The proposed method uses human-human interaction data to train a robot to perform socially appropriate behaviors in face-to-face interactions with a human.
The system is applicable to any domain in which the participants’ actions are highly repeatable. For demonstration a travel agent interaction scenario is used.
A customer enters a room, approaches a table with the travel agent and they proceed to converse about the available travel packages until the customer decides whether or not to purchase one.
Three packages were created to talk about: A trip to the Sahara Desert, to London and a boat cruise along the coast of Antarctica. Each package had six attributes: Destination, duration, price, what is included in the package, what there is to do on the trip and who else will be going on the trip.
For the data collection, six participants took turns playing the roles of travel agent and customer and Google Speech API was used to convert the recorded audio to text.
The speech was vectorized using word stems and keywords using Python NLTK’s WordNet-based lemmatizer and AlchemyAPI.

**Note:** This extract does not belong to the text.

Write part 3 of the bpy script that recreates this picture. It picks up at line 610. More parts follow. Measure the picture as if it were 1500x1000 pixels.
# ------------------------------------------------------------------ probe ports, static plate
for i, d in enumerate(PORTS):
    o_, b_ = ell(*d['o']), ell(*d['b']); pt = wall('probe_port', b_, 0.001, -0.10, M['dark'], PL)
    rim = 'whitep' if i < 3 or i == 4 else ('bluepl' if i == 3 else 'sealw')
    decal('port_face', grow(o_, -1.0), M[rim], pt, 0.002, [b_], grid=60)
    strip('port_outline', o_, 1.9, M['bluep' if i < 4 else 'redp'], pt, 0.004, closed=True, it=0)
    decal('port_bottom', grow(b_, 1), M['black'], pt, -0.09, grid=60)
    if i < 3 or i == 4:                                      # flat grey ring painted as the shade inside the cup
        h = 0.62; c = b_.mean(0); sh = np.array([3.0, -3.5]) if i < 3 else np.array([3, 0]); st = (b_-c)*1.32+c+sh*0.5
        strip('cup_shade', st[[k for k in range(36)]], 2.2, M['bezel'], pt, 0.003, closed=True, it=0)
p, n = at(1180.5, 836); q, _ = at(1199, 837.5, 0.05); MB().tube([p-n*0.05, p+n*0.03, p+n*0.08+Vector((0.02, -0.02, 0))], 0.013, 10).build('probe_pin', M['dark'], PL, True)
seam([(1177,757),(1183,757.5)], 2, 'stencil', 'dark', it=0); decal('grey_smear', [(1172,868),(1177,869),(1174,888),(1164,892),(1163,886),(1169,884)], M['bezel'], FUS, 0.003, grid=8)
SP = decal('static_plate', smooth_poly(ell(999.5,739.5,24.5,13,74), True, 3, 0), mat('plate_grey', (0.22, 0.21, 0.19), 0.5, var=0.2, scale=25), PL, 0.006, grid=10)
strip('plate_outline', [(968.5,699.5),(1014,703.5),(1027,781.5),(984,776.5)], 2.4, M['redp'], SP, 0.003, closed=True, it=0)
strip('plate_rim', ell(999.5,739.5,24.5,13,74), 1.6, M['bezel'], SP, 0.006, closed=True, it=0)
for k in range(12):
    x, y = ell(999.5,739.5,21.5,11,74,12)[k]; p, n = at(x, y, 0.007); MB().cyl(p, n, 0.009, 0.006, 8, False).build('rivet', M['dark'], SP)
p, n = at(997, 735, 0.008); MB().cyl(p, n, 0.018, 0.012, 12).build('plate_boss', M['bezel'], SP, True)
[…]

After which the speech was clustered.
This data is then used to train the robot.
The system was evaluated on 192 human-human trained interactions using hold-one-out cross-validation and a human evaluator categorized the system’s responses to each customer utterance as either correct or incorrect.
The system learned many correct interaction rules, but had some incorrect rules as well. Example: The system learned that the utterance “Okay, and how long is that trip?” only contains a single predicted travel agent action: “That is 10 days.” Which is only true for the Antarctica package. Many customer utterances are ambiguous with respect to which travel package is under discussion, so predicting the actions based on the customer’s action alone is insufficient (only 39% of the system’s responses to ambiguous customer actions were correct, compared to 66% of the responses to unambiguous customer actions).
A topic state estimator was incorporated to model the topic of conversation (see Fig 3). Speech actions that are not associated with only a single topic are white. For each timestep t of an interaction the topic state st was determined. For each step the topic estimator determines whether the topic state st remains the same or changes based on the most recent action.
After training, the topic state estimator achieved a prediction accuracy of 70.3%.
The system performed better with the topic state included. Responses to ambiguous customer utterances were correct 62% (versus 39%) of the time.
A user study was concluded to evaluate the proposed system with a real robot interacting with real people.
The participants were instructed to start by walking up to the robot and greeting it, and ending with stating their choice of travel package or if they were still undecided. During the interaction the participant’s speech was collected in real time and fed into the system. Afterwards the participants were asked to fill in a questionnaire.
The system achieved a mean robot action prediction correctness rate of 65.2%. The proposed topic state estimator estimated the state correctly 69% of the time and in case of errors recovered on the next turn 18% of the time.